AFD International indicated the state prosecutor only appealed the lesser courts’ decisions on two of the previous three charges, namely those regarding the scriptural tweet and the pro-marriage 2004 pamphlet. Bishop Juhana Pohjola will similarly be standing trial for publishing the pamphlet.

Räsänen said in a statement that she has a “peaceful mind” and is “ready to continue to defend free speech and freedom of religion before the Supreme Court, and if need be, also before the European Court of Human Rights.”

“In my case the investigation has lasted almost five years, has involved untrue accusations, several long police interrogations totaling more than 13 hours, preparations for court hearings, the District Court hearing, and a hearing in the Court of Appeal,” said the Christian parliamentarian. “This was not just about my opinions, but about everyone’s freedom of expression. I hope that with the ruling of the Supreme Court, others would not have to undergo the same ordeal.

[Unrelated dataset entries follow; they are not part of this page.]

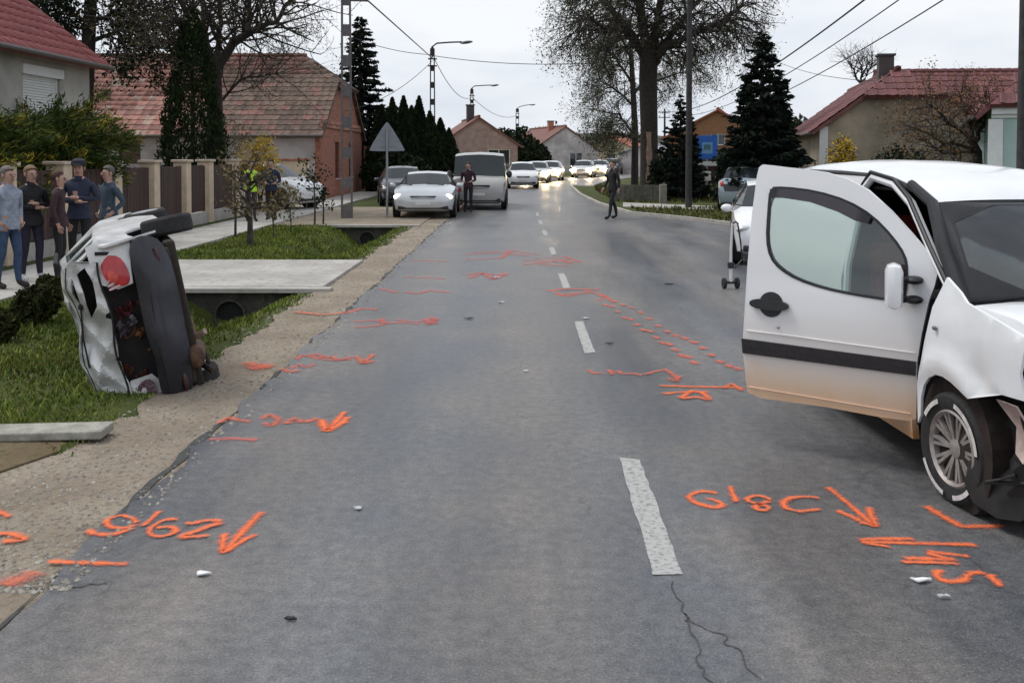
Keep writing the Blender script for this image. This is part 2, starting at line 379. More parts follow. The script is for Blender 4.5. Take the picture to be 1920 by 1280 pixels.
# white edge line worn away to a few traces
# right side kerb strip, grass and cross path
ribbon('right_path', lambda y: 3.75 + bend(y), lambda y: 5.0 + bend(y) + max(0, 41 - y) * .0, [34.2, 34.8, 35.6, 36.4], .008, concrete)
mb = MB()
a, b_ = G(1168, 384), G(1338, 391); c_, d_ = G(1338, 398), G(1168, 392)
tag(MB().prism([a + Vector((0, 0, -.02)), b_ + Vector((0, 0, -.02)), c_ + Vector((0, 0, -.02)), d_ + Vector((0, 0, -.02))], (0, 0, .115)).build('cross_path', concrete), kind='structure')
a, b_ = G(1085, 366), G(1178, 401); c_ = G(1372, 424); 
kerb = MB()
ksegs = [G(1068, 350), G(1085, 366), G(1120, 384), G(1178, 402), G(1280, 412), G(1375, 424), G(1480, 438), Vector((13.1, 19.3, 0)), Vector((26, 16.8, 0))]
for i in range(len(ksegs) - 1):
    p, q = ksegs[i], ksegs[i + 1]; n = (q - p).normalized(); s = Vector((n.y, -n.x, 0)) * -.14
    kerb.prism([p, q, q + s, p + s], (0, 0, .10))
tag(kerb.build('kerb', concrete), kind='structure')
# lawn behind the kerb (a sheet just above the bay)
lawn = [G(1068, 350), G(1085, 366), G(1120, 384), G(1178, 402), G(1280, 412), G(1375, 424), G(1480, 438)]
lv = [Vector((p.x + .1, p.y + .14, .07)) for p in lawn] + [Vector((13.2, 19.5, .07)), Vector((26, 17, .07)), Vector((24, 60, .07)), Vector((lawn[0].x + 1, 58, .07))]
_b = MB(); panel(_b, [(q.x, q.y) for q in lv], [], lambda x, y, q: Vector((x, y, .07 - q)), 0, .2); tag(_b.build('right_lawn', grass_soil), kind='structure')
a = [G(1290, 350, .08), G(1340, 352, .08), G(1420, 388, .08), G(1372, 390, .08)]
tag(MB().prism([Vector((p.x, p.y, .06)) for p in a], (0, 0, .025)).build('right_pavement', concrete), kind='structure')
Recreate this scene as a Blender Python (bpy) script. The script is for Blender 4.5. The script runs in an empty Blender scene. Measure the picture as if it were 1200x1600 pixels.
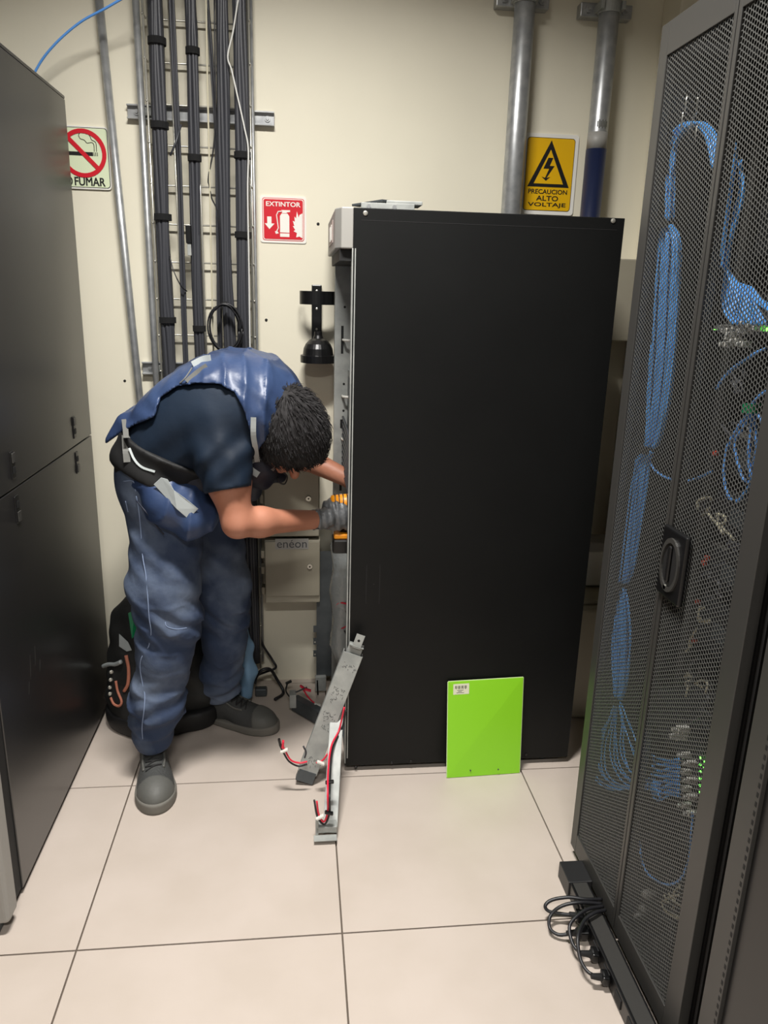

I have considered it a privilege and an honor to defend freedom of expression, which is a fundamental right in a democratic state.”

The prosecution wants to hammer the defendants with massive fines and order the censorship of the bishop’s publications.

Coleman, who recently took part in the National Conservatism conference, which socialist Belgian officials tried to forcefully shut down, said, “The state’s insistence on continuing this prosecution after almost five long years, despite such clear and unanimous rulings from the lower courts is alarming. The process is the punishment in such instances, resulting in a chill on free speech for all citizens observing.”